2 de julio. Tercera etapa
alpina: ascensión al Passo dello Stelvio (Italia), 2.758 metros de
altura
Como en las dos jornadas
precedentes, fue ver la montaña, entrarme el gusanillo y salir
disparado, en vez de esperar a la madrugada. El parte meteorológico
anunciaba fuertes tormentas, pero el dueño del hotel, un ciclista de
toda la vida, donde estaba alojado dijo que no caería una gota.

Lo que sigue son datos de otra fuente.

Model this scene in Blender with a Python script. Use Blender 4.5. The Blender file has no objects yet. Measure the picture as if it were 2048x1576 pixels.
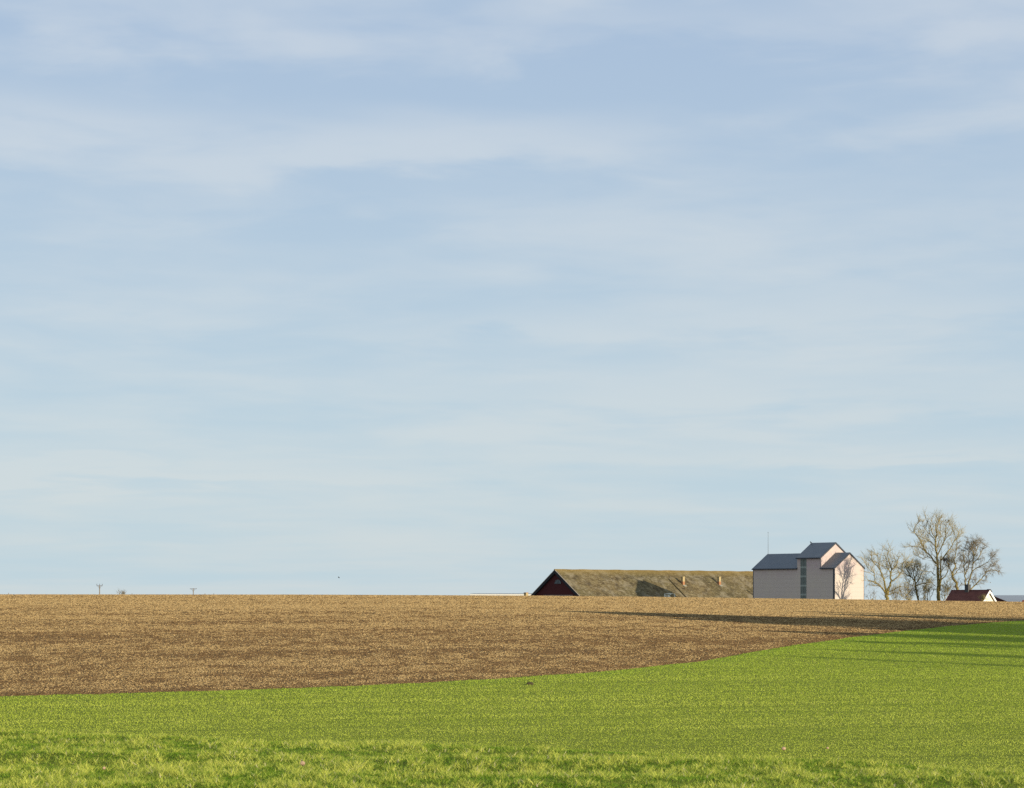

Le
hice caso y comencé la subida a primeras horas de la tarde, esta vez
con un maillot más cálido (pero no lo suficiente).

A medio camino comenzó a
llover y casi estuve a punto de dar media vuelta por temor a los
rayos que caían, pero decidí proseguir y al poco tiempo amainó,
aunque aumentó el frío y la nubosidad conforme ascendía.

De nuevo, aire gélido
para descender y una pista resbaladiza tanto por la lluvia como por
los regueros que la cruzan.

El año que viene, más,
posiblemente más alto, en la cima de Europa.